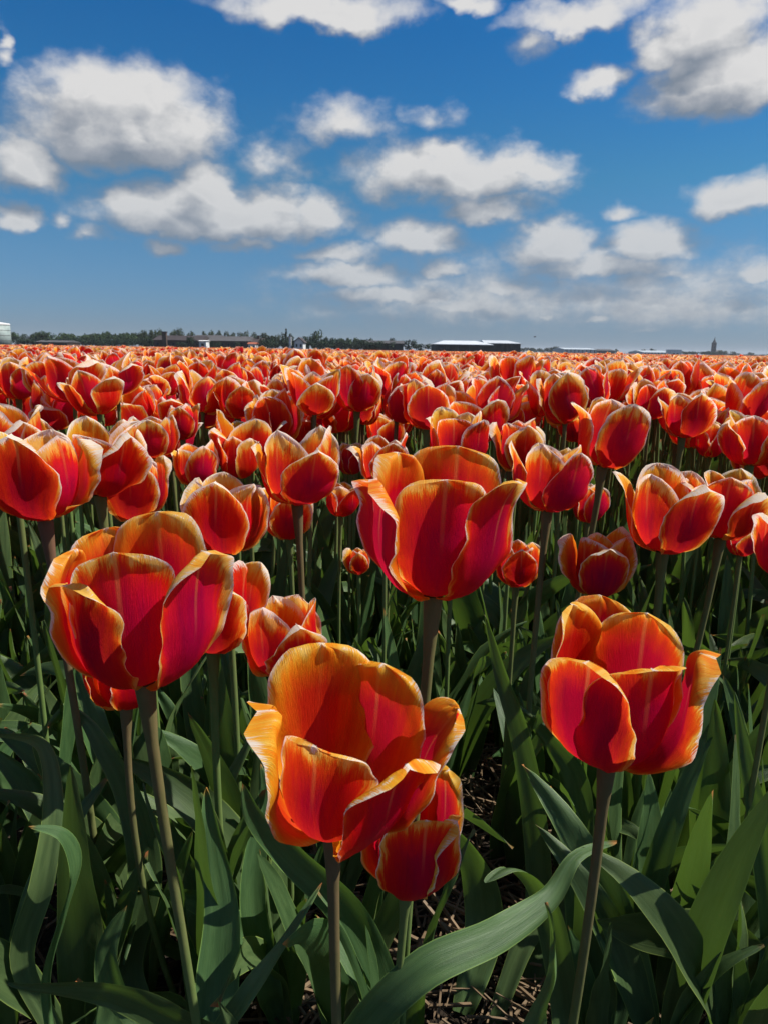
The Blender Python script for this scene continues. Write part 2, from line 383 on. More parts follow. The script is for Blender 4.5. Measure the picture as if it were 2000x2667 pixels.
CLOSED = [2, 30, 74, 97, 102, 99]; OPEN = [0, 16, 50, 82, 85, 70]
def mixth(o, flare=0.0, base=None):
    a = [c*(1-o)+p*o for c, p in zip(CLOSED, OPEN)]
    a[4] -= flare*.4; a[5] -= flare; return a
def auto_head(rng, opn, rot):
    """six petals, three outer and three inner; petal = dict for petal_arrays"""
    out = []
    for i in range(6):
        outer = i % 2 == 0
        ph = rot + i*math.pi/3 + rng.uniform(-.12, .12)
        o = opn + (rng.uniform(.02, .30) if outer else rng.uniform(-.24, -.08))
        fl = rng.choice([0, 8, 18, 30, 45]) if outer else rng.choice([0, 0, 6, 14])
        out.append(dict(L=.077*rng.uniform(.88, 1.08), W=(.028 if outer else .031)*rng.uniform(.92, 1.08), th=mixth(o, fl*(.4+opn)), phi=ph,
            curl=rng.choice([-.1, 0, .15, .35, .5]) if outer else rng.uniform(-.12, .06), point=rng.uniform(.35, 1.35), tipk=rng.uniform(.2, .6), rimk=rng.uniform(.68, 1.12), seed=rng.uniform(0, 90),
            r0=.0050 if outer else .0030, z0=0 if outer else .0012, flat=.35 if outer else 0.0, keel=rng.uniform(-.15, .30), roll=rng.choice([0, .06, .12, .22]) if outer else rng.choice([0, 0, .08]), ruff=rng.uniform(.002, .0036), skew=rng.uniform(-.14, .14), rc=rng.uniform(1.0, 1.2) if outer else rng.uniform(.9, 1.0), tipcurl=rng.uniform(-.2, .25)))
    return out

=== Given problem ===
Quote everything in the listing above exactly; pictures are the only thing to omit.

=== Result of the exercise ===
The Blender Python script for this scene continues. Write part 2, from line 383 on. More parts follow. The script is for Blender 4.5. Measure the picture as if it were 2000x2667 pixels.
CLOSED = [2, 30, 74, 97, 102, 99]; OPEN = [0, 16, 50, 82, 85, 70]
def mixth(o, flare=0.0, base=None):
    a = [c*(1-o)+p*o for c, p in zip(CLOSED, OPEN)]
    a[4] -= flare*.4; a[5] -= flare; return a
def auto_head(rng, opn, rot):
    """six petals, three outer and three inner; petal = dict for petal_arrays"""
    out = []
    for i in range(6):
        outer = i % 2 == 0
        ph = rot + i*math.pi/3 + rng.uniform(-.12, .12)
        o = opn + (rng.uniform(.02, .30) if outer else rng.uniform(-.24, -.08))
        fl = rng.choice([0, 8, 18, 30, 45]) if outer else rng.choice([0, 0, 6, 14])
        out.append(dict(L=.077*rng.uniform(.88, 1.08), W=(.028 if outer else .031)*rng.uniform(.92, 1.08), th=mixth(o, fl*(.4+opn)), phi=ph,
            curl=rng.choice([-.1, 0, .15, .35, .5]) if outer else rng.uniform(-.12, .06), point=rng.uniform(.35, 1.35), tipk=rng.uniform(.2, .6), rimk=rng.uniform(.68, 1.12), seed=rng.uniform(0, 90),
            r0=.0050 if outer else .0030, z0=0 if outer else .0012, flat=.35 if outer else 0.0, keel=rng.uniform(-.15, .30), roll=rng.choice([0, .06, .12, .22]) if outer else rng.choice([0, 0, .08]), ruff=rng.uniform(.002, .0036), skew=rng.uniform(-.14, .14), rc=rng.uniform(1.0, 1.2) if outer else rng.uniform(.9, 1.0), tipcurl=rng.uniform(-.2, .25)))
    return out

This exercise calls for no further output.